The Alistair Little Evolution

Rebecca Varidel
29th Mar 2018

His LinkedIn profile states he "was at the forefront of the British restaurant revolution of the late 1980s and early 1990s, replacing the plush grill-rooms and overcooked stodge with bright minimalist design, and Eastern-influenced dishes." Although in the UK these are established, well known facts about the Chef, cook book author, deli owner and TV presenter.

At the other side of the world, he has been working on spring soup recipes for a launch this month.

And next month, in April Alistair Little will be popping up down under.

Alistair Little is known for his love of our city, and last year it was announced Little was looking to open here. Now, after four decades in London, he is making his way across the pond for the next era of his career – Sydney, Australia.

To him the exciting possibilities in Australian dining radiate from “the sheer vitality and irreverence of it. Nothing is impossible nothing is too hard. Fusion food that is not confusion food. There is no solemnity about Australian restaurants, no hushed temples of gastronomy just enjoyment, often raucous enjoyment. This lack of prejudice and preconception appeals greatly to me”.

Merivale is joining forces with the renowned British Chef for an exciting pop-up restaurant at Level 1, Hotel CBD. Little Bistro will run from Monday April 23rd until late 2018, serving a short, seasonal menu characterised by the simplicity and innate good taste that has typified Little’s legendary career.

The self taught Chef read social anthropology and archaeology at Cambridge, and was ahead of his time, teaching himself to cook from the books of an earlier British evolutionary Elizabeth David. Marcella Hazan's Classic Italian Cookbook was another source of education and inspiration.

"My first love is the simple and diverse pleasures of food from Umbria, Tuscany and the Veneto region. My Tasting Places school runs classes around the world, but Italy is the centre of my culinary universe" he exudes. As a child gained he gained his passion for cooking whilst travelling across Europe with his father.

In 1983, he opened the ground-breaking 192 Kensington Park Road and met fellow chefs Rowley Leigh and Simon Hopkinson. By chatting, swapping recipes and sharing stories, the three established a culinary path still followed widely today - flexible menus, primacy of produce and a strict adherence to seasonality – and irrevocably changed the face of British cooking. Notably, this is where the menu being served at Little Bistro began its long evolutionary development.
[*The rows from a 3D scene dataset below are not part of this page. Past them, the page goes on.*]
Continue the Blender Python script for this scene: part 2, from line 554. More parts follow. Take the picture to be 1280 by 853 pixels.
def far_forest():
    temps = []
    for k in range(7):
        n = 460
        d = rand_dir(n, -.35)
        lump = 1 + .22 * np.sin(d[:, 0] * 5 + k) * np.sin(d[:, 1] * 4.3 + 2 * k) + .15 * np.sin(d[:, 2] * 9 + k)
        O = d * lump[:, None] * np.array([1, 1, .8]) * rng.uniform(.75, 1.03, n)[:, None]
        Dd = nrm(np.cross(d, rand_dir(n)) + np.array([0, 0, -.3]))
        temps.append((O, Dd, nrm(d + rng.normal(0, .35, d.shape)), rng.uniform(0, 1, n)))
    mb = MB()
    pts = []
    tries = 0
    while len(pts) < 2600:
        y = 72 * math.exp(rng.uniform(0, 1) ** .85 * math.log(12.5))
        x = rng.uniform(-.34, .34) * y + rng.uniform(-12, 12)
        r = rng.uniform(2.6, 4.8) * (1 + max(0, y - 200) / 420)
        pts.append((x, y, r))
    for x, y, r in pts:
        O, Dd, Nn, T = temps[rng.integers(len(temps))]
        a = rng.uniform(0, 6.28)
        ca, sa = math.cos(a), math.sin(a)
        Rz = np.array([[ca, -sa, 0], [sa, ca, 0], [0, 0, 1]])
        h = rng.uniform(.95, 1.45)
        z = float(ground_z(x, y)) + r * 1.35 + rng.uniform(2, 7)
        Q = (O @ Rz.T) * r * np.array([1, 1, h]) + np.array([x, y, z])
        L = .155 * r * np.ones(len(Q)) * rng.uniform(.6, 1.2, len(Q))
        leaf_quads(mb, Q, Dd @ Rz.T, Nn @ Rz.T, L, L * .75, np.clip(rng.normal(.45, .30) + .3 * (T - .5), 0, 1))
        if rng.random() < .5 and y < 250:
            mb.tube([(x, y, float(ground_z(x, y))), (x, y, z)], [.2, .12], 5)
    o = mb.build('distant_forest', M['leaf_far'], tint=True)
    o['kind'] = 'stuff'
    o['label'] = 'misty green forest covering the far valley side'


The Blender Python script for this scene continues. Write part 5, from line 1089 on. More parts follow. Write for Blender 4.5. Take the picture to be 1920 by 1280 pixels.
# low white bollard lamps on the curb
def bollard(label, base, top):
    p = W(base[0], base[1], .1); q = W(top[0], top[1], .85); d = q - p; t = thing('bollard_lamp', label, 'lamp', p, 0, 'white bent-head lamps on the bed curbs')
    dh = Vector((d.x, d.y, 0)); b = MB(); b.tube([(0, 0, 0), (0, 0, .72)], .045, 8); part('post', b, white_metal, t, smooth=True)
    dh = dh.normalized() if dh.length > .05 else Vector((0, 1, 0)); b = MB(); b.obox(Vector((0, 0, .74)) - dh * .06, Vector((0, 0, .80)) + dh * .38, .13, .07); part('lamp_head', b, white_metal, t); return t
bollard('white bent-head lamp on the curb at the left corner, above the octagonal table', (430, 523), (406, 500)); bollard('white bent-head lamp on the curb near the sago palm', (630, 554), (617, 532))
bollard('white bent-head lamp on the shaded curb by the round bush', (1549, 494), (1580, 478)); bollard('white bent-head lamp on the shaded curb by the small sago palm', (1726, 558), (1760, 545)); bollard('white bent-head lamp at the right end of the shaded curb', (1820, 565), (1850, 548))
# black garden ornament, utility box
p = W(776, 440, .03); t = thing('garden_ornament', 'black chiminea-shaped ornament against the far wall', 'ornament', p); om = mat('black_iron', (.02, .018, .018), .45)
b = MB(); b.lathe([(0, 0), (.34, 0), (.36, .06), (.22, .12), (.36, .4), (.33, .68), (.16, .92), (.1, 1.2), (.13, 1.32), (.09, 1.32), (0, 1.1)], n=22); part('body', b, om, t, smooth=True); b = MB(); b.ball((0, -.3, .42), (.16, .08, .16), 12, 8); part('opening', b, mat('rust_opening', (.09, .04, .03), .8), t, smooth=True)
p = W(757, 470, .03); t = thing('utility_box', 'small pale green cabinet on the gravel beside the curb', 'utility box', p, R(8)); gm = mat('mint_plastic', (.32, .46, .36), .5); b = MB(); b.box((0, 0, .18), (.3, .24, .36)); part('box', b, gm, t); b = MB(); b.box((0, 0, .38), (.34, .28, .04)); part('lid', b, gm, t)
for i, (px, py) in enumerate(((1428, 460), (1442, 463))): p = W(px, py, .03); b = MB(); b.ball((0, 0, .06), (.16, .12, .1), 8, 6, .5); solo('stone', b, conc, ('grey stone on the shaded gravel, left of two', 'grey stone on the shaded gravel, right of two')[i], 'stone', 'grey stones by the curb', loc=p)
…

An early advocate of ethical food, Little opened his celebrated eponymous restaurants in 1985 and 1996 respectively. Here, he cooked to critical acclaim for seventeen years, cementing his name as one of the most interesting and innovative chefs of his generation. After leaving his namesake restaurant in 2002, he opened Tavola in West London, a food and tableware shop that supplied the lucky inhabitants of Westbourne Grove with take-away food cooked by the culinary pioneer.

Little’s collaboration with Merivale will see forty years of cooking and skill concentrated into a short menu of his recipes – many classics, some familiar, some new, but all have stood the test of time. Think smaller dishes, like ‘pepata of mussels, cooked in white wine, chilli and garlic’ and ‘autumn vegetable minestrone with porcini, new season’s oil and Parmigiano Reggiano’, alongside mains like “roast crown of duck with an apple, potato and rosemary galette, frisee salad” and ‘vegetable tagine with cous-cous and a chermoula relish’.

He describes his approach to the food as “keeping it simple”, noting - “something as fuss free as chicken liver pate or apple tart when executed perfectly can make people sit up and pay attention”.

Alastair Little at Hotel CBD will open for lunch and dinner Monday-Saturday from 23 April.

“Working with Merivale is dream proposition for me”, says Little. “With the support of the group, the staff in place and the venue ready to go, I get the chance to take Sydney by storm, or at least a small section of it, and can focus on what I love most – creating and evolving recipes, and working closely with the people I teach to cook them”.